There are thus several morals to this story: first, do not leave all of your work to the last minute. I tell myself the same thing every time I come to a large project, and only follow my advice about half of the time. Priorities? Well, as to the second moral, I have a tendency to work in a type of organized chaos, and not approaching this research with a stronger outline to begin with was slightly to my detriment. Perhaps it is the nature of being an undergraduate, but I would prefer beginning the whole writing process with my research. On the other hand, that might just be because I like to talk, and writing is just as good as talking – perhaps better, because I can do it with myself without making myself seem strange out in public.

I’ve probably learned more from this whole experience than I would rather fit into one post, or maybe ever; I might just wax poetically about it, like I did here. Granted, I will likely learn more things as I genuinely reach the end. For now, the final moral would be honesty. I am not referring to academic honesty here, though that is something you should already be aware of. (Don’t plagiarize, kids!)
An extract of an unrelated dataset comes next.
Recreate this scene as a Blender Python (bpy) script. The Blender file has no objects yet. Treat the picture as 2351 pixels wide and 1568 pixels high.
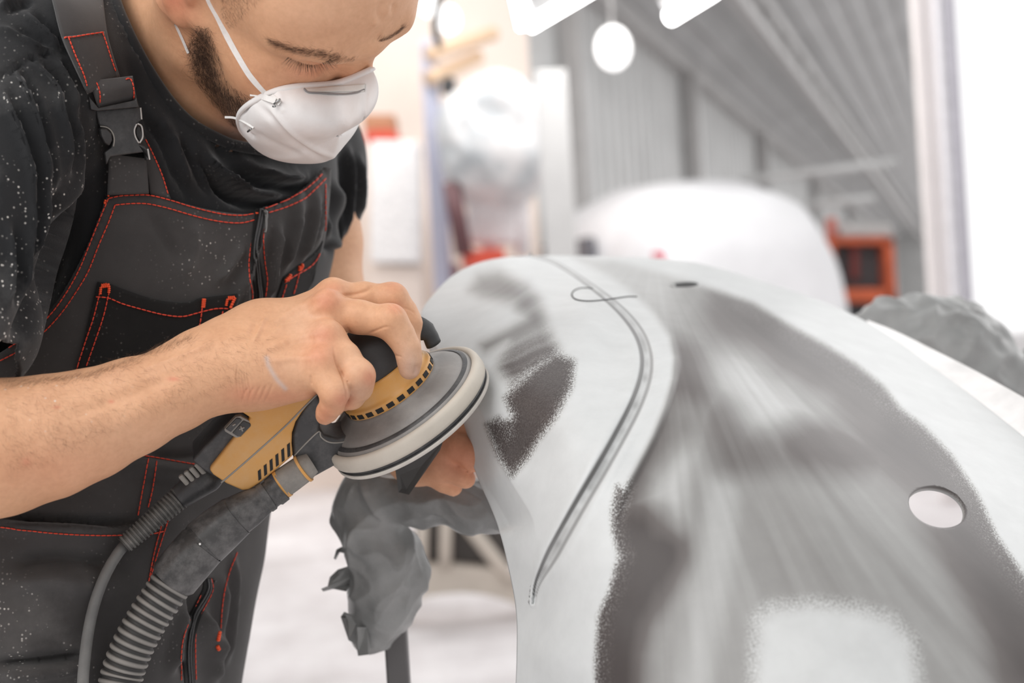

No, by honesty, I mean that in pursuing anything, be honest with yourself. Sometimes we have a tendency to convince ourselves that we are engaging in some pursuit or another either for more noble reasons than we really are, or for reasons that are the result of denial on some other underlying score. It sounds schmaltzy, but to be “honest,” my work turns out a lot better when I’m realistic about why I’m doing it and how I want it to turn out.